How do I find balance with healthy eating, making progress, but not becoming obsessed with food?

It's easy to get caught up in your goals and focus on nutrition and training "perfectly" but for anything to be maintainable it has to fit your lifestyle. So how does anyone find food freedom? It's important if you notice yourself leaning to the extreme that you make an effort to incorporate the following tips to find balance again.

Food freedom tips:

1. Have someone else cook or go out to eat

Having someone else make a meal for you will take away the knowledge of what exactly is in the meal. They can cook with oil, add some butter, maybe introduce a new food you would never make, etc. Meals out don't always to be super extravagant or unhealthy but it's important to relearn how to enjoy yourself and relax. One meal will not ruin your progress just like one healthy meal doesn't suddenly cause fat loss.

2. Do not eliminate foods unless allergic, intolerant, or ethics

Food restriction, when not necessary, often leads to a bad relationship with food. If you truly do not have a legitimate reason for avoiding certain foods it's important to add them back into your diet and see if you enjoy them. Check in with yourself and evaluate how that food makes you feel- mind, body, and soul. Did it give you energy, did it make you happy, did it make you tired, leave you hungry? Explore the foods you have written off.

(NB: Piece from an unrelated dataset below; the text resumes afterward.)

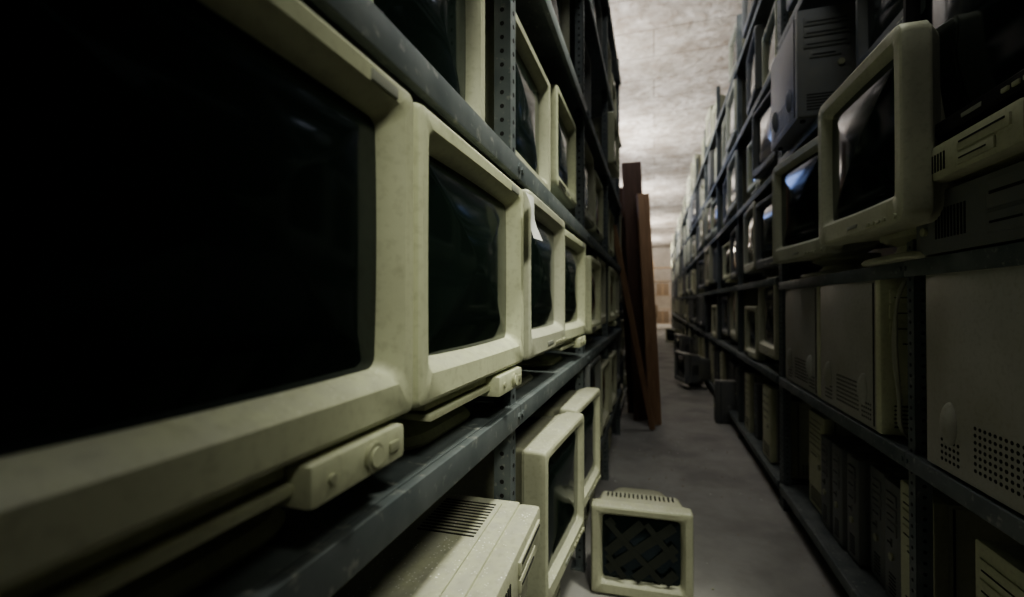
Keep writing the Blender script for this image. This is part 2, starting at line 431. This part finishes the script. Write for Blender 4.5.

3. Food journal for physical and mental feelings

After eating a meal/snack take the time and write down your thoughts. Include both the physical feelings of fullness, hunger, satisfaction, bloating, etc. as well as the mental feelings. As you are trying to find food freedom it is okay to slowly transition off of always tracking your food but it is helpful to start logging the physical and mental. You will be able to now identify what foods feel the best, fuel you, and what thoughts or feelings are triggered. This is where connections can begin to be made where we can separate the feelings from the food.

4. Food tracking-days off

If food tracking has been part of your life and now the balance is out of wack, it's a good opportunity to take time off from tracking. Foods eaten do not even have to change at first. Start by eyeballing portions rather than measuring. If you normally track and measure everyday start by taking two days off during the week. As that becomes manageable start adding in more days away from measuring and tracking. Tracking can be a great tool but should be used as such. When a specific goal is in mind it can be useful but should be phased for those just living a healthy lifestyle. Once you understand portions, measuring and tracking is not always necessary, especially for those that fall into the all or nothing category.

As with anything, START SMALL and realistic! Maybe it's one snack untracked or a night out when you normally would have stayed in due to fear and anxiety of eating out. It will take time and effort but every step forward gets you closer to food freedom.